■ **Aim of the task**
Repeat what the lines below say, word for word, and skip every image.
• • • • • • •
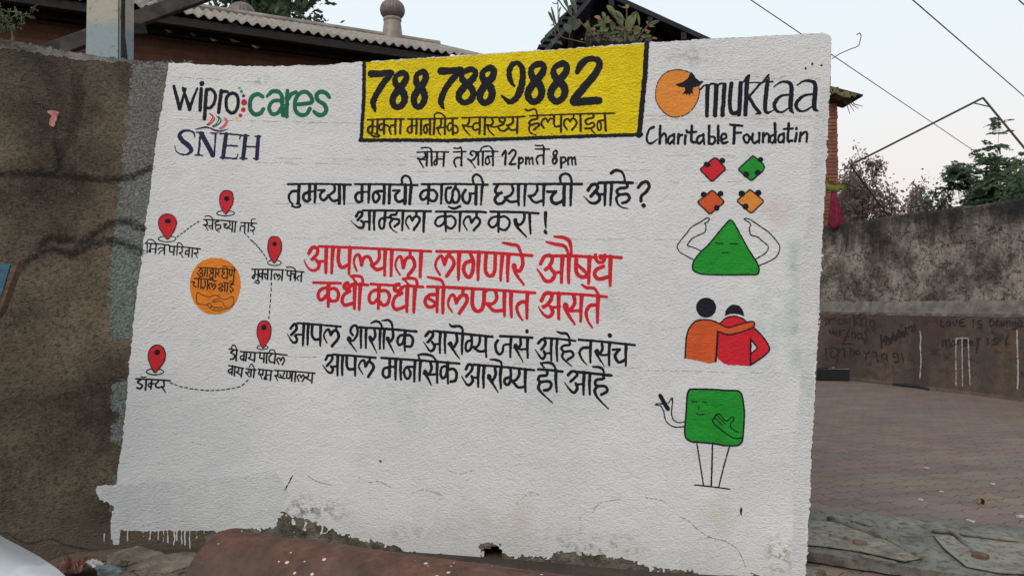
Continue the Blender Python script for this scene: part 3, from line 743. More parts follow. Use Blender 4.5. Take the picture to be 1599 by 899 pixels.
# ------------------------------------------------------------ yellow helpline panel
cv = Canvas(555, 60, 1020, 226, 1.4)
cv.poly([(570, 98), (660, 92), (750, 86), (860, 79), (1008, 68.6), (1006, 120), (1001, 170), (997, 210), (900, 212), (780, 217), (690, 219), (566, 217), (566, 160)])
cv.noise(.5, 4); P, f = cv.mesh()
panel = lay('helpline_panel', P, f, M['yellow'], wall, .0034); panel['label'] = 'yellow painted panel with black border and telephone number'
def sub(o, parent): child_world(o, parent); return o
B5 = (560, 70, 4.997); C5 = (720, 60, 4.997)
paint('panel_border', [(PXL, 6, '''
6s: 569,99 568.5,150 564.5,217
5.5s: 562,219.5 640,219 700,220 800,217 900,213.5 996,210.5 1002,210
8s: 1010,68 1007,120 1001,180 998,212
''')], M['black'], panel, .0044, .8, .4)
def eight(x0, y0, x1, y1, wd, thin=.62):
    N8 = [(.66, .06, 1), (.90, .13, .9), (.80, .30, 1.1), (.47, .47, 1.25), (.16, .67, 1.15), (.12, .84, 1), (.38, .95, .95), (.70, .86, 1.05), (.80, .67, 1.15), (.58, .48, 1.25), (.28, .33, 1.05), (.30, .15, .75)]
    i = wd / 2 * .9
    return f'{wd}c: ' + ' '.join(f'{x0 + i + (x1 - x0 - 2 * i) * a:.0f},{y0 + i * .7 + (y1 - y0 - 1.4 * i) * b:.0f},{wd * c:.0f}' for a, b, c in N8)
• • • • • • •
■ **Solution below**
Continue the Blender Python script for this scene: part 3, from line 743. More parts follow. Use Blender 4.5. Take the picture to be 1599 by 899 pixels.
# ------------------------------------------------------------ yellow helpline panel
cv = Canvas(555, 60, 1020, 226, 1.4)
cv.poly([(570, 98), (660, 92), (750, 86), (860, 79), (1008, 68.6), (1006, 120), (1001, 170), (997, 210), (900, 212), (780, 217), (690, 219), (566, 217), (566, 160)])
cv.noise(.5, 4); P, f = cv.mesh()
panel = lay('helpline_panel', P, f, M['yellow'], wall, .0034); panel['label'] = 'yellow painted panel with black border and telephone number'
def sub(o, parent): child_world(o, parent); return o
B5 = (560, 70, 4.997); C5 = (720, 60, 4.997)
paint('panel_border', [(PXL, 6, '''
6s: 569,99 568.5,150 564.5,217
5.5s: 562,219.5 640,219 700,220 800,217 900,213.5 996,210.5 1002,210
8s: 1010,68 1007,120 1001,180 998,212
''')], M['black'], panel, .0044, .8, .4)
def eight(x0, y0, x1, y1, wd, thin=.62):
    N8 = [(.66, .06, 1), (.90, .13, .9), (.80, .30, 1.1), (.47, .47, 1.25), (.16, .67, 1.15), (.12, .84, 1), (.38, .95, .95), (.70, .86, 1.05), (.80, .67, 1.15), (.58, .48, 1.25), (.28, .33, 1.05), (.30, .15, .75)]
    i = wd / 2 * .9
    return f'{wd}c: ' + ' '.join(f'{x0 + i + (x1 - x0 - 2 * i) * a:.0f},{y0 + i * .7 + (y1 - y0 - 1.4 * i) * b:.0f},{wd * c:.0f}' for a, b, c in N8)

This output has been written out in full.